# DATASET RECORDS
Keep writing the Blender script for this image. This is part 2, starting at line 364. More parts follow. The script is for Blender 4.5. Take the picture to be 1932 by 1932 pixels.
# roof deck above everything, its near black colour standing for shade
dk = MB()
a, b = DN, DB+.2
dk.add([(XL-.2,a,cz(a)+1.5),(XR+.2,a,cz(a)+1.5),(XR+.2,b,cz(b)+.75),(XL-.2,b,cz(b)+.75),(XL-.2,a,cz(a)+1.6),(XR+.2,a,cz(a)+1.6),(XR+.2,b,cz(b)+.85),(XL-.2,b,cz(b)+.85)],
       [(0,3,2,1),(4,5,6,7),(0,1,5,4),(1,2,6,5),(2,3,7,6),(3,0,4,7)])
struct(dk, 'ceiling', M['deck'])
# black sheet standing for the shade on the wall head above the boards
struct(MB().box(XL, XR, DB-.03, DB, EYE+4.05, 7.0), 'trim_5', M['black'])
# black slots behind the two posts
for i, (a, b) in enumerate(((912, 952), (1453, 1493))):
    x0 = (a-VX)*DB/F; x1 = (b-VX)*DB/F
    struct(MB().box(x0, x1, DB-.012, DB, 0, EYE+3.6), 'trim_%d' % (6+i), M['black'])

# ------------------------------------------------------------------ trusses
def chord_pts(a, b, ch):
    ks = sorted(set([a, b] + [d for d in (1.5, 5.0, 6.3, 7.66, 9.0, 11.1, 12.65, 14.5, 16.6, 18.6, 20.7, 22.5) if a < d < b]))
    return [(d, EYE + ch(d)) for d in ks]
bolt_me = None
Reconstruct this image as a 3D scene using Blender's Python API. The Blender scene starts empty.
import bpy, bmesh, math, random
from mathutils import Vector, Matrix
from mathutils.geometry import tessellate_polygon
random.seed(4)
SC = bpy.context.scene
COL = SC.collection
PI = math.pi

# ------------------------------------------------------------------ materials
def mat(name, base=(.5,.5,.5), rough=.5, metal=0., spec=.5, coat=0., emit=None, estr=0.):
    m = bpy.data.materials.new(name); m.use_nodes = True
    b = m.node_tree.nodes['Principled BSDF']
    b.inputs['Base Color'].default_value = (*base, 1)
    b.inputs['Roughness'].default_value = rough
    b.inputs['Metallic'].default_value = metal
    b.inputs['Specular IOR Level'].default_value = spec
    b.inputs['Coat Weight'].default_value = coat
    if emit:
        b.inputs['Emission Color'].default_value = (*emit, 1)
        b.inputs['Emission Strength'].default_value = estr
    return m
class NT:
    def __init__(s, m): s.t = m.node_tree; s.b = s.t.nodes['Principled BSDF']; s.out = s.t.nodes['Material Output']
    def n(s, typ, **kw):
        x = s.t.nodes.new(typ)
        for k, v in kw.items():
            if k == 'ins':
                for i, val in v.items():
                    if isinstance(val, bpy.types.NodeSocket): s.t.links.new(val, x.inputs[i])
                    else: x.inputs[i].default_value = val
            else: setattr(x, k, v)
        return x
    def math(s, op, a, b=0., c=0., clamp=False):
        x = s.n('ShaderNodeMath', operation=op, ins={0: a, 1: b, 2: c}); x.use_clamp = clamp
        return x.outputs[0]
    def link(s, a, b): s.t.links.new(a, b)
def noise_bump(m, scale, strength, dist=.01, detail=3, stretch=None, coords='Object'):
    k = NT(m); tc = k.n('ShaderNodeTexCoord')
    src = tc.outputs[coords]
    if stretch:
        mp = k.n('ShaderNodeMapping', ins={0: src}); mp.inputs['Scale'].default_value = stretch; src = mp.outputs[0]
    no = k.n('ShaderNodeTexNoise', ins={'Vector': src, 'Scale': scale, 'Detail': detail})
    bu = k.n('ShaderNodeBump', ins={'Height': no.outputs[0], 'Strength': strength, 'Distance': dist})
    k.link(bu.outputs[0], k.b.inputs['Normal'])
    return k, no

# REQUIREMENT
Recopy the whole listing exactly.

# EXERCISE RESPONSE
Keep writing the Blender script for this image. This is part 2, starting at line 364. More parts follow. The script is for Blender 4.5. Take the picture to be 1932 by 1932 pixels.
# roof deck above everything, its near black colour standing for shade
dk = MB()
a, b = DN, DB+.2
dk.add([(XL-.2,a,cz(a)+1.5),(XR+.2,a,cz(a)+1.5),(XR+.2,b,cz(b)+.75),(XL-.2,b,cz(b)+.75),(XL-.2,a,cz(a)+1.6),(XR+.2,a,cz(a)+1.6),(XR+.2,b,cz(b)+.85),(XL-.2,b,cz(b)+.85)],
       [(0,3,2,1),(4,5,6,7),(0,1,5,4),(1,2,6,5),(2,3,7,6),(3,0,4,7)])
struct(dk, 'ceiling', M['deck'])
# black sheet standing for the shade on the wall head above the boards
struct(MB().box(XL, XR, DB-.03, DB, EYE+4.05, 7.0), 'trim_5', M['black'])
# black slots behind the two posts
for i, (a, b) in enumerate(((912, 952), (1453, 1493))):
    x0 = (a-VX)*DB/F; x1 = (b-VX)*DB/F
    struct(MB().box(x0, x1, DB-.012, DB, 0, EYE+3.6), 'trim_%d' % (6+i), M['black'])

# ------------------------------------------------------------------ trusses
def chord_pts(a, b, ch):
    ks = sorted(set([a, b] + [d for d in (1.5, 5.0, 6.3, 7.66, 9.0, 11.1, 12.65, 14.5, 16.6, 18.6, 20.7, 22.5) if a < d < b]))
    return [(d, EYE + ch(d)) for d in ks]
bolt_me = None
Reconstruct this image as a 3D scene using Blender's Python API. The Blender scene starts empty.
import bpy, bmesh, math, random
from mathutils import Vector, Matrix
from mathutils.geometry import tessellate_polygon
random.seed(4)
SC = bpy.context.scene
COL = SC.collection
PI = math.pi

# ------------------------------------------------------------------ materials
def mat(name, base=(.5,.5,.5), rough=.5, metal=0., spec=.5, coat=0., emit=None, estr=0.):
    m = bpy.data.materials.new(name); m.use_nodes = True
    b = m.node_tree.nodes['Principled BSDF']
    b.inputs['Base Color'].default_value = (*base, 1)
    b.inputs['Roughness'].default_value = rough
    b.inputs['Metallic'].default_value = metal
    b.inputs['Specular IOR Level'].default_value = spec
    b.inputs['Coat Weight'].default_value = coat
    if emit:
        b.inputs['Emission Color'].default_value = (*emit, 1)
        b.inputs['Emission Strength'].default_value = estr
    return m
class NT:
    def __init__(s, m): s.t = m.node_tree; s.b = s.t.nodes['Principled BSDF']; s.out = s.t.nodes['Material Output']
    def n(s, typ, **kw):
        x = s.t.nodes.new(typ)
        for k, v in kw.items():
            if k == 'ins':
                for i, val in v.items():
                    if isinstance(val, bpy.types.NodeSocket): s.t.links.new(val, x.inputs[i])
                    else: x.inputs[i].default_value = val
            else: setattr(x, k, v)
        return x
    def math(s, op, a, b=0., c=0., clamp=False):
        x = s.n('ShaderNodeMath', operation=op, ins={0: a, 1: b, 2: c}); x.use_clamp = clamp
        return x.outputs[0]
    def link(s, a, b): s.t.links.new(a, b)
def noise_bump(m, scale, strength, dist=.01, detail=3, stretch=None, coords='Object'):
    k = NT(m); tc = k.n('ShaderNodeTexCoord')
    src = tc.outputs[coords]
    if stretch:
        mp = k.n('ShaderNodeMapping', ins={0: src}); mp.inputs['Scale'].default_value = stretch; src = mp.outputs[0]
    no = k.n('ShaderNodeTexNoise', ins={'Vector': src, 'Scale': scale, 'Detail': detail})
    bu = k.n('ShaderNodeBump', ins={'Height': no.outputs[0], 'Strength': strength, 'Distance': dist})
    k.link(bu.outputs[0], k.b.inputs['Normal'])
    return k, no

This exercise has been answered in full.